◆ Problem statement
Copy all the material below, exactly as it stands.

───── Input material ─────

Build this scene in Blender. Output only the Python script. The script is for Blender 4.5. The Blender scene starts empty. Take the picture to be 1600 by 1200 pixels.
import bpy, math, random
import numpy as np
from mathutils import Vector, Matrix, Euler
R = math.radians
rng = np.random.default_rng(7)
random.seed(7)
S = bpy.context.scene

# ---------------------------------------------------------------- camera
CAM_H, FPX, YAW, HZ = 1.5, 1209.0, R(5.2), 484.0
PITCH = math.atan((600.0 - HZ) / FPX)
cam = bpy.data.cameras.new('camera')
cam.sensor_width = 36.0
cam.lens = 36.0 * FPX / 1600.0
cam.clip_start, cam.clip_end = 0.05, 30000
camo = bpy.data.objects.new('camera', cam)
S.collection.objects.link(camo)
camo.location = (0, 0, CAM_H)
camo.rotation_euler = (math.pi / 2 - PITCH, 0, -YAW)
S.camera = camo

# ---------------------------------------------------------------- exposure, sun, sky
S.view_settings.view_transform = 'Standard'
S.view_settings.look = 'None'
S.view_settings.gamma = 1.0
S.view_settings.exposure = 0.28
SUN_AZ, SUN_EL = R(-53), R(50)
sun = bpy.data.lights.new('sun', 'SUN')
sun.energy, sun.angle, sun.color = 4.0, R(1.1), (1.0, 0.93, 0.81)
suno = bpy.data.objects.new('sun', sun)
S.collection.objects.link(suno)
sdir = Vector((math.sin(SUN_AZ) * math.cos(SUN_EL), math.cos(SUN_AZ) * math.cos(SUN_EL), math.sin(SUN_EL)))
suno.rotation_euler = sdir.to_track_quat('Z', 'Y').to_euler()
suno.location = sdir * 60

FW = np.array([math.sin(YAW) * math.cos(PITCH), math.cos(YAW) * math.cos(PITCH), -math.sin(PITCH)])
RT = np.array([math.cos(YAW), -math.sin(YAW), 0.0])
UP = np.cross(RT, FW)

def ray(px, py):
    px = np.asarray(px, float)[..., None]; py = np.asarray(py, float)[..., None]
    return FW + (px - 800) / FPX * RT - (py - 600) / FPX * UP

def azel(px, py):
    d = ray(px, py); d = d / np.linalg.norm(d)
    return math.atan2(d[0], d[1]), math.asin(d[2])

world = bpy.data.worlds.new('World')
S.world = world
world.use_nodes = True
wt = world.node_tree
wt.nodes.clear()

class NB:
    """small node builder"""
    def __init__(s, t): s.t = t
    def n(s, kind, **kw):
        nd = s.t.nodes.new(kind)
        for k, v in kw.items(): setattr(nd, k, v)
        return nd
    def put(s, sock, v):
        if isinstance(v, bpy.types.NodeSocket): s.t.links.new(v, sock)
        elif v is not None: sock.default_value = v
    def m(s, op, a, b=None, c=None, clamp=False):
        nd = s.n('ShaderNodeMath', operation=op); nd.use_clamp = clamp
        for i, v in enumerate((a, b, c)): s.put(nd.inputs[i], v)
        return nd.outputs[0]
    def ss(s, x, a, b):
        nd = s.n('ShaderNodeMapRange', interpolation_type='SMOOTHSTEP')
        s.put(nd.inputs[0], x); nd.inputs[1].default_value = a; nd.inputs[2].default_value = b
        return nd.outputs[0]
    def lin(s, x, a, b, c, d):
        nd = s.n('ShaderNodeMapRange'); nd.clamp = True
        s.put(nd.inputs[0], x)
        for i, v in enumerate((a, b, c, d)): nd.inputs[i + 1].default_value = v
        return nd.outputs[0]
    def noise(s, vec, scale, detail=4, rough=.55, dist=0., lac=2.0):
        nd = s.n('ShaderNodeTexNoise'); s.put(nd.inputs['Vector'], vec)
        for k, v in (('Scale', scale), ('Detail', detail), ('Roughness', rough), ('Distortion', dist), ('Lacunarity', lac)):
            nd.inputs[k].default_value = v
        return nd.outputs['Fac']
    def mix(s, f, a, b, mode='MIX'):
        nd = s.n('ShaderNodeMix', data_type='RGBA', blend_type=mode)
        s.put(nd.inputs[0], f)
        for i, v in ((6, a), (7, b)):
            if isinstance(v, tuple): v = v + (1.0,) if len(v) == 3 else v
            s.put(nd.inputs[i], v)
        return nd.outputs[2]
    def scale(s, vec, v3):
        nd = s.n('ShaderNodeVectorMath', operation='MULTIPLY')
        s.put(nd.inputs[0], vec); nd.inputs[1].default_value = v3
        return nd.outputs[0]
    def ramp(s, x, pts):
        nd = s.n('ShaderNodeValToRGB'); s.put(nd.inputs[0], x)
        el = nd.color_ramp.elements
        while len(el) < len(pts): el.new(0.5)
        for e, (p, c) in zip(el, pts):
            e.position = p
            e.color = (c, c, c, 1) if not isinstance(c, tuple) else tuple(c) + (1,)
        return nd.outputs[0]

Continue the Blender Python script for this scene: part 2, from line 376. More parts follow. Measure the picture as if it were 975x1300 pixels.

─────

◆ Response to the exercise
Build this scene in Blender. Output only the Python script. The script is for Blender 4.5. The Blender scene starts empty. Take the picture to be 1600 by 1200 pixels.
import bpy, math, random
import numpy as np
from mathutils import Vector, Matrix, Euler
R = math.radians
rng = np.random.default_rng(7)
random.seed(7)
S = bpy.context.scene

# ---------------------------------------------------------------- camera
CAM_H, FPX, YAW, HZ = 1.5, 1209.0, R(5.2), 484.0
PITCH = math.atan((600.0 - HZ) / FPX)
cam = bpy.data.cameras.new('camera')
cam.sensor_width = 36.0
cam.lens = 36.0 * FPX / 1600.0
cam.clip_start, cam.clip_end = 0.05, 30000
camo = bpy.data.objects.new('camera', cam)
S.collection.objects.link(camo)
camo.location = (0, 0, CAM_H)
camo.rotation_euler = (math.pi / 2 - PITCH, 0, -YAW)
S.camera = camo

# ---------------------------------------------------------------- exposure, sun, sky
S.view_settings.view_transform = 'Standard'
S.view_settings.look = 'None'
S.view_settings.gamma = 1.0
S.view_settings.exposure = 0.28
SUN_AZ, SUN_EL = R(-53), R(50)
sun = bpy.data.lights.new('sun', 'SUN')
sun.energy, sun.angle, sun.color = 4.0, R(1.1), (1.0, 0.93, 0.81)
suno = bpy.data.objects.new('sun', sun)
S.collection.objects.link(suno)
sdir = Vector((math.sin(SUN_AZ) * math.cos(SUN_EL), math.cos(SUN_AZ) * math.cos(SUN_EL), math.sin(SUN_EL)))
suno.rotation_euler = sdir.to_track_quat('Z', 'Y').to_euler()
suno.location = sdir * 60

FW = np.array([math.sin(YAW) * math.cos(PITCH), math.cos(YAW) * math.cos(PITCH), -math.sin(PITCH)])
RT = np.array([math.cos(YAW), -math.sin(YAW), 0.0])
UP = np.cross(RT, FW)

def ray(px, py):
    px = np.asarray(px, float)[..., None]; py = np.asarray(py, float)[..., None]
    return FW + (px - 800) / FPX * RT - (py - 600) / FPX * UP

def azel(px, py):
    d = ray(px, py); d = d / np.linalg.norm(d)
    return math.atan2(d[0], d[1]), math.asin(d[2])

world = bpy.data.worlds.new('World')
S.world = world
world.use_nodes = True
wt = world.node_tree
wt.nodes.clear()

class NB:
    """small node builder"""
    def __init__(s, t): s.t = t
    def n(s, kind, **kw):
        nd = s.t.nodes.new(kind)
        for k, v in kw.items(): setattr(nd, k, v)
        return nd
    def put(s, sock, v):
        if isinstance(v, bpy.types.NodeSocket): s.t.links.new(v, sock)
        elif v is not None: sock.default_value = v
    def m(s, op, a, b=None, c=None, clamp=False):
        nd = s.n('ShaderNodeMath', operation=op); nd.use_clamp = clamp
        for i, v in enumerate((a, b, c)): s.put(nd.inputs[i], v)
        return nd.outputs[0]
    def ss(s, x, a, b):
        nd = s.n('ShaderNodeMapRange', interpolation_type='SMOOTHSTEP')
        s.put(nd.inputs[0], x); nd.inputs[1].default_value = a; nd.inputs[2].default_value = b
        return nd.outputs[0]
    def lin(s, x, a, b, c, d):
        nd = s.n('ShaderNodeMapRange'); nd.clamp = True
        s.put(nd.inputs[0], x)
        for i, v in enumerate((a, b, c, d)): nd.inputs[i + 1].default_value = v
        return nd.outputs[0]
    def noise(s, vec, scale, detail=4, rough=.55, dist=0., lac=2.0):
        nd = s.n('ShaderNodeTexNoise'); s.put(nd.inputs['Vector'], vec)
        for k, v in (('Scale', scale), ('Detail', detail), ('Roughness', rough), ('Distortion', dist), ('Lacunarity', lac)):
            nd.inputs[k].default_value = v
        return nd.outputs['Fac']
    def mix(s, f, a, b, mode='MIX'):
        nd = s.n('ShaderNodeMix', data_type='RGBA', blend_type=mode)
        s.put(nd.inputs[0], f)
        for i, v in ((6, a), (7, b)):
            if isinstance(v, tuple): v = v + (1.0,) if len(v) == 3 else v
            s.put(nd.inputs[i], v)
        return nd.outputs[2]
    def scale(s, vec, v3):
        nd = s.n('ShaderNodeVectorMath', operation='MULTIPLY')
        s.put(nd.inputs[0], vec); nd.inputs[1].default_value = v3
        return nd.outputs[0]
    def ramp(s, x, pts):
        nd = s.n('ShaderNodeValToRGB'); s.put(nd.inputs[0], x)
        el = nd.color_ramp.elements
        while len(el) < len(pts): el.new(0.5)
        for e, (p, c) in zip(el, pts):
            e.position = p
            e.color = (c, c, c, 1) if not isinstance(c, tuple) else tuple(c) + (1,)
        return nd.outputs[0]

Continue the Blender Python script for this scene: part 2, from line 376. More parts follow. Measure the picture as if it were 975x1300 pixels.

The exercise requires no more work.